Copy everything in the data below exactly except the pictures.

....

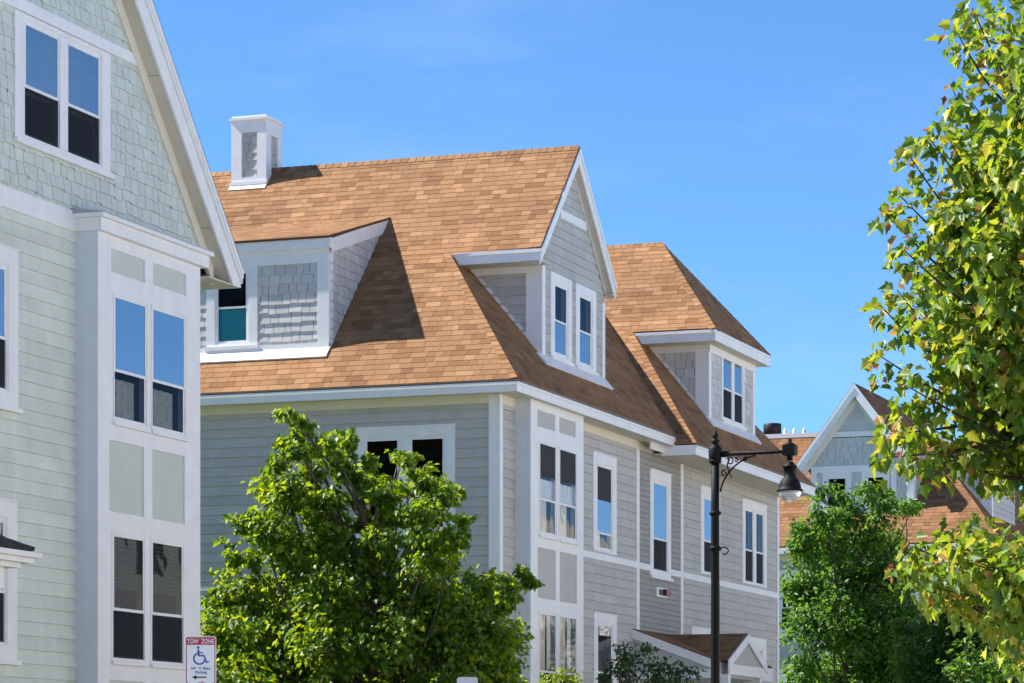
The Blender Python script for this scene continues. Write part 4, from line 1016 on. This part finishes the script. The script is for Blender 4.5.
def fore_tree():
    rr = np.random.default_rng(21)
    Yd = 20.0; f = 3121.0
    base = np.array((1088-512, 0, 0))*Yd/f
    X0 = (1092-512)*Yd/f
    b = np.array((X0*.9402-.3407*Yd, X0*.3407+.9402*Yd, .13))
    T = thing('turning_maple_tree', 'near maple with large green and yellowing leaves at the right edge', 'tree', tuple(b))
    P3 = lambda x, y, d=0.: np.array(((x-512)*Yd/f))*RT+(Yd+d)*FW+np.array((0,0,1.6+(785-y)*Yd/f))
    tb = MB()
    trunk = [b, b+np.array((.0,.02,1.2)), P3(1085,520), P3(1080,380), P3(1075,220), P3(1066,60), P3(1060,-60), P3(1052,-160)]
    tb.tube(trunk, [.16,.125,.11,.095,.08,.06,.04,.02], 10)
    # branches: root y on trunk, tip px, depth shift
    br = [(150,(972,8),0),(140,(962,26),.2),(190,(990,60),-.3),(220,(960,80),.3),(240,(966,108),-.2),(260,(946,128),.1),(280,(926,140),-.1),(300,(908,154),0),(310,(905,186),.3),(330,(888,216),0),(350,(896,256),-.3),(370,(902,284),.25),
          (400,(880,305),0),(420,(906,330),-.3),(450,(882,354),.1),(470,(905,388),-.1),(480,(912,412),.3),(400,(889,434),0),(405,(887,455),.15),(410,(903,458),-.2),(410,(928,460),.3),(420,(955,450),-.2),(440,(992,466),.2),
          (575,(938,532),.2),(590,(912,548),-.1),(600,(900,566),.1),(610,(924,588),-.2),(615,(942,598),.2),(620,(966,606),0),(625,(994,604),-.3),(625,(1020,606),.2),(590,(985,560),-.4),(590,(1015,545),.4)]
    # inner filling branches, towards and away from the viewer
    for k in range(150):
        y = rr.uniform(-70, 600); x = rr.uniform(960, 1110)
        lim = 998 if y < 110 else (976 if y < 300 else 966)
        if y > 405 and y < 550: lim = 1004
        x = max(x, lim+rr.uniform(0, 40))
        br.append((y+rr.uniform(20, 110), (x, y), rr.uniform(-1.7, 1.7)))
    for k in range(110):
        y = rr.uniform(-60, 600); br.append((y+rr.uniform(20, 110), (rr.uniform(1105, 1250 if y > 150 else 1190), y), rr.uniform(-1.7, 1.7)))
    for k in range(60):
        y = rr.uniform(120, 405); lim = np.interp(y, [120,215,310,360,420,470], [975,935,922,925,945,960]); x = rr.uniform(lim, lim+70)
        br.append((y+rr.uniform(20, 110), (x, y), rr.uniform(-.9, .9)))
    for k in range(22):
        y = rr.uniform(545, 590); x = rr.uniform(935, 1040); br.append((y+rr.uniform(10, 40), (x, y), rr.uniform(-.8, .8)))
    P=[];D=[];Nn=[];S=[];Y_=[]
    for bi, (ry, (tx, ty), dd) in enumerate(br):
        zr = 1.6+(785-ry)*Yd/f
        i = 0
        while i < len(trunk)-2 and trunk[i+1][2] < zr: i += 1
        t = (zr-trunk[i][2])/(trunk[i+1][2]-trunk[i][2]); t = min(1, max(0, t)); root = np.array(trunk[i])+(np.array(trunk[i+1])-np.array(trunk[i]))*t
        tip = P3(tx, ty, dd)
        pth = branch_path(rr, root, tip, 8, .10 if 380 < ty < 470 else .16)
        L = np.linalg.norm(tip-root)
        tb.tube(pth, list(np.linspace(.008+.009*L, .0035, 9)), 6, cap=False)
        m = int(17+L*33)
        for q in range(m):
            t = 1-rr.random()**1.6*.62
            if q < 4: t = 1-.04*q
            k = min(7, int(t*8)); p = pth[k]+(pth[k+1]-pth[k])*(t*8-k)
            ax = (pth[k+1]-pth[k]); ax /= np.linalg.norm(ax)
            side = rr.normal(size=3); side -= ax*side.dot(ax); side /= np.linalg.norm(side)
            pet = side*rr.uniform(.02, .09)+ax*.03+np.array((0,0,-.01))
            if q >= 4: pet = pet*rr.uniform(1, 2.0)
            pos = p+pet
            dr = side*.65+ax*.4+np.array((0,0,-.55))+rr.normal(size=3)*.35
            nn = np.array((-.5,-.4,.65))+rr.normal(size=3)*.5+side*.35
            P.append(pos); D.append(dr); Nn.append(nn); S.append(rr.uniform(.05, .098))
            if q < 3: S[-1] *= .75
            Y_.append(q < 2 and bi < 34)
    tb.build('trunk', M['bark_dark'], T, True)
    P, D, Nn, S, Y_ = map(np.array, (P, D, Nn, S, Y_))
    leaves('crown', P[~Y_], D[~Y_], Nn[~Y_], S[~Y_], 'maple', M['leaf_fore'], T, .45, .5)
    tag(leaves('young_leaves', P[Y_], D[Y_], Nn[Y_], S[Y_]*.9, 'maple', M['leaf_young'], T, .7, .7), 'reddish brown young leaves at the twig tips')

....

# Answer:
The Blender Python script for this scene continues. Write part 4, from line 1016 on. This part finishes the script. The script is for Blender 4.5.
def fore_tree():
    rr = np.random.default_rng(21)
    Yd = 20.0; f = 3121.0
    base = np.array((1088-512, 0, 0))*Yd/f
    X0 = (1092-512)*Yd/f
    b = np.array((X0*.9402-.3407*Yd, X0*.3407+.9402*Yd, .13))
    T = thing('turning_maple_tree', 'near maple with large green and yellowing leaves at the right edge', 'tree', tuple(b))
    P3 = lambda x, y, d=0.: np.array(((x-512)*Yd/f))*RT+(Yd+d)*FW+np.array((0,0,1.6+(785-y)*Yd/f))
    tb = MB()
    trunk = [b, b+np.array((.0,.02,1.2)), P3(1085,520), P3(1080,380), P3(1075,220), P3(1066,60), P3(1060,-60), P3(1052,-160)]
    tb.tube(trunk, [.16,.125,.11,.095,.08,.06,.04,.02], 10)
    # branches: root y on trunk, tip px, depth shift
    br = [(150,(972,8),0),(140,(962,26),.2),(190,(990,60),-.3),(220,(960,80),.3),(240,(966,108),-.2),(260,(946,128),.1),(280,(926,140),-.1),(300,(908,154),0),(310,(905,186),.3),(330,(888,216),0),(350,(896,256),-.3),(370,(902,284),.25),
          (400,(880,305),0),(420,(906,330),-.3),(450,(882,354),.1),(470,(905,388),-.1),(480,(912,412),.3),(400,(889,434),0),(405,(887,455),.15),(410,(903,458),-.2),(410,(928,460),.3),(420,(955,450),-.2),(440,(992,466),.2),
          (575,(938,532),.2),(590,(912,548),-.1),(600,(900,566),.1),(610,(924,588),-.2),(615,(942,598),.2),(620,(966,606),0),(625,(994,604),-.3),(625,(1020,606),.2),(590,(985,560),-.4),(590,(1015,545),.4)]
    # inner filling branches, towards and away from the viewer
    for k in range(150):
        y = rr.uniform(-70, 600); x = rr.uniform(960, 1110)
        lim = 998 if y < 110 else (976 if y < 300 else 966)
        if y > 405 and y < 550: lim = 1004
        x = max(x, lim+rr.uniform(0, 40))
        br.append((y+rr.uniform(20, 110), (x, y), rr.uniform(-1.7, 1.7)))
    for k in range(110):
        y = rr.uniform(-60, 600); br.append((y+rr.uniform(20, 110), (rr.uniform(1105, 1250 if y > 150 else 1190), y), rr.uniform(-1.7, 1.7)))
    for k in range(60):
        y = rr.uniform(120, 405); lim = np.interp(y, [120,215,310,360,420,470], [975,935,922,925,945,960]); x = rr.uniform(lim, lim+70)
        br.append((y+rr.uniform(20, 110), (x, y), rr.uniform(-.9, .9)))
    for k in range(22):
        y = rr.uniform(545, 590); x = rr.uniform(935, 1040); br.append((y+rr.uniform(10, 40), (x, y), rr.uniform(-.8, .8)))
    P=[];D=[];Nn=[];S=[];Y_=[]
    for bi, (ry, (tx, ty), dd) in enumerate(br):
        zr = 1.6+(785-ry)*Yd/f
        i = 0
        while i < len(trunk)-2 and trunk[i+1][2] < zr: i += 1
        t = (zr-trunk[i][2])/(trunk[i+1][2]-trunk[i][2]); t = min(1, max(0, t)); root = np.array(trunk[i])+(np.array(trunk[i+1])-np.array(trunk[i]))*t
        tip = P3(tx, ty, dd)
        pth = branch_path(rr, root, tip, 8, .10 if 380 < ty < 470 else .16)
        L = np.linalg.norm(tip-root)
        tb.tube(pth, list(np.linspace(.008+.009*L, .0035, 9)), 6, cap=False)
        m = int(17+L*33)
        for q in range(m):
            t = 1-rr.random()**1.6*.62
            if q < 4: t = 1-.04*q
            k = min(7, int(t*8)); p = pth[k]+(pth[k+1]-pth[k])*(t*8-k)
            ax = (pth[k+1]-pth[k]); ax /= np.linalg.norm(ax)
            side = rr.normal(size=3); side -= ax*side.dot(ax); side /= np.linalg.norm(side)
            pet = side*rr.uniform(.02, .09)+ax*.03+np.array((0,0,-.01))
            if q >= 4: pet = pet*rr.uniform(1, 2.0)
            pos = p+pet
            dr = side*.65+ax*.4+np.array((0,0,-.55))+rr.normal(size=3)*.35
            nn = np.array((-.5,-.4,.65))+rr.normal(size=3)*.5+side*.35
            P.append(pos); D.append(dr); Nn.append(nn); S.append(rr.uniform(.05, .098))
            if q < 3: S[-1] *= .75
            Y_.append(q < 2 and bi < 34)
    tb.build('trunk', M['bark_dark'], T, True)
    P, D, Nn, S, Y_ = map(np.array, (P, D, Nn, S, Y_))
    leaves('crown', P[~Y_], D[~Y_], Nn[~Y_], S[~Y_], 'maple', M['leaf_fore'], T, .45, .5)
    tag(leaves('young_leaves', P[Y_], D[Y_], Nn[Y_], S[Y_]*.9, 'maple', M['leaf_young'], T, .7, .7), 'reddish brown young leaves at the twig tips')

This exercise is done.